Recently I stumbled across this on the IBM page for the Power 550 Express Server: _________ Processor cores: Two, four, six or
eight(1) 64-bit 3.5 GHz or 4.2 GHz POWER6 with AltiVec(tm) SIMD and
Hardware Decimal Floating-Point acceleration

(in the footnotes:) (1) Available configuration options are dependent
on the number of processor cores, processor speed and other factors.
The IBM i operating system is supported on 2- and 4-core
configurations only. _________

Whaddya think?

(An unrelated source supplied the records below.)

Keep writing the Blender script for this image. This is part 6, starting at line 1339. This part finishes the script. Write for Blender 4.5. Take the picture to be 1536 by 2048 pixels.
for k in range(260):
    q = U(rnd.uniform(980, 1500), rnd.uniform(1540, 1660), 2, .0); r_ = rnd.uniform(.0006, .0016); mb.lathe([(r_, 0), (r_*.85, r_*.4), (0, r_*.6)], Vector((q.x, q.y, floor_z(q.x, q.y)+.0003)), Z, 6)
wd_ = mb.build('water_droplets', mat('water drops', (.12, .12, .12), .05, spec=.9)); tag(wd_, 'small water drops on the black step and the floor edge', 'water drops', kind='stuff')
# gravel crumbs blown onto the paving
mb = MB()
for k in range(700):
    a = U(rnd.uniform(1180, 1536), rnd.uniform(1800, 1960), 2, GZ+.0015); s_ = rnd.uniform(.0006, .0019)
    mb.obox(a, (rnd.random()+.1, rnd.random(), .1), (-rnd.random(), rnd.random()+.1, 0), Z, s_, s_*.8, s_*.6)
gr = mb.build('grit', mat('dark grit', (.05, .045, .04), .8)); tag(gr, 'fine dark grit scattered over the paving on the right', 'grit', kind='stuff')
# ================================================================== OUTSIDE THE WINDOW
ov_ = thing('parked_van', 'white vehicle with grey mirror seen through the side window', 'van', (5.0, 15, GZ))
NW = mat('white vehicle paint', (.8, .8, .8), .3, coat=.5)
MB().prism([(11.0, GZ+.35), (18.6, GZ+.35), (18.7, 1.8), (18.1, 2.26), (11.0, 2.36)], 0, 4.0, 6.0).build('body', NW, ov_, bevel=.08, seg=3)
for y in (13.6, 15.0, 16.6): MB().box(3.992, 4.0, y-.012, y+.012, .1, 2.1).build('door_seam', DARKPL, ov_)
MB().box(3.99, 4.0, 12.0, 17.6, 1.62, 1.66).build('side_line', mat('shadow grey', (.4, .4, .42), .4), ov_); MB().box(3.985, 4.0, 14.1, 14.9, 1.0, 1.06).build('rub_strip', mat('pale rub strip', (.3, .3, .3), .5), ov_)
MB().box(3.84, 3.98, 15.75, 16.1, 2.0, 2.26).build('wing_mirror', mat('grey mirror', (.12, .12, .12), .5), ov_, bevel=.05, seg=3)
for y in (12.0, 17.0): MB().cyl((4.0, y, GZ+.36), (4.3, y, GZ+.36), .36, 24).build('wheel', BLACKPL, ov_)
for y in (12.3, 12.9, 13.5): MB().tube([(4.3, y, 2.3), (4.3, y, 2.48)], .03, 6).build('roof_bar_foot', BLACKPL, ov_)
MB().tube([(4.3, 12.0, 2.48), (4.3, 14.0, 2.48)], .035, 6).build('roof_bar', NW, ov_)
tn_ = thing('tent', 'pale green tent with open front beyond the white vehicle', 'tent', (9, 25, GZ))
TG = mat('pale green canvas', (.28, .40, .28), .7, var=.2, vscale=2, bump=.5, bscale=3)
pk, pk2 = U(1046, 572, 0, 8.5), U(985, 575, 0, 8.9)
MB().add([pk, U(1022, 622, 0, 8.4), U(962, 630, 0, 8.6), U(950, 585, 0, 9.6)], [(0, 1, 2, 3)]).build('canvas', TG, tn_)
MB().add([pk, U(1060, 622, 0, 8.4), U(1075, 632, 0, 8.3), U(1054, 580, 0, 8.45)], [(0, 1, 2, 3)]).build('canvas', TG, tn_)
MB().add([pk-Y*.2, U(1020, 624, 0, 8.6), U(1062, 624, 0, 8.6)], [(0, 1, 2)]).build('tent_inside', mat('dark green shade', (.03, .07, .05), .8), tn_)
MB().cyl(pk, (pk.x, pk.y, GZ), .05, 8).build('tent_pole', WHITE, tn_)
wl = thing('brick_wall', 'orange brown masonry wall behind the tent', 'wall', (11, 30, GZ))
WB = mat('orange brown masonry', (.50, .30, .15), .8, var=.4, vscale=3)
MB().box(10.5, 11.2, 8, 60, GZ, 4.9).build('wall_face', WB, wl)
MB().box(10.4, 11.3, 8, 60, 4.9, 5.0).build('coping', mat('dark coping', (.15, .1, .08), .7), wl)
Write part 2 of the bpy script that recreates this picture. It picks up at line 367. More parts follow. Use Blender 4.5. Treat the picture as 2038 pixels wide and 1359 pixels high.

Is there a technical reason, or is IBM deliberately marketing the i out of the 8-core Power 550 servers?

<<SNIP>>

IMO Marketing... to keep happier, those that may otherwise have to upgrade [too soon]. If they require 3/4 to a full\maximum configuration of a larger system, they are likely to have increases in capacity requirements. Thus I think IBM is trying to push those with such higher capacity requirements, to move directly into the 570 due to its modular design, failover & redundancy, CUOD, and capacity to grow. While a typical OS for p&x may tend horizontal, i tends vertical. The 550 will presumably never grow above 8 cores, and it would seem to me only natural, that the 550 will become an effective subset of the modular 570 design. Starting with an 8-core 550 will require a hardware change to a 570 for any topped-out configurations. Discouraging such configurations up front, limits the number that would have to change to achieve vertical growth. Some may argue that the customer knows better, or is always right, but I think anyone can point to many counter examples. After continually consolidating more and more workloads, having chopped off much of their past horizontal growth, plus typical growth within any of those workloads, I am aware of several large systems that /required/ growing larger to the point of needing even more than the maximum supported number of CPU.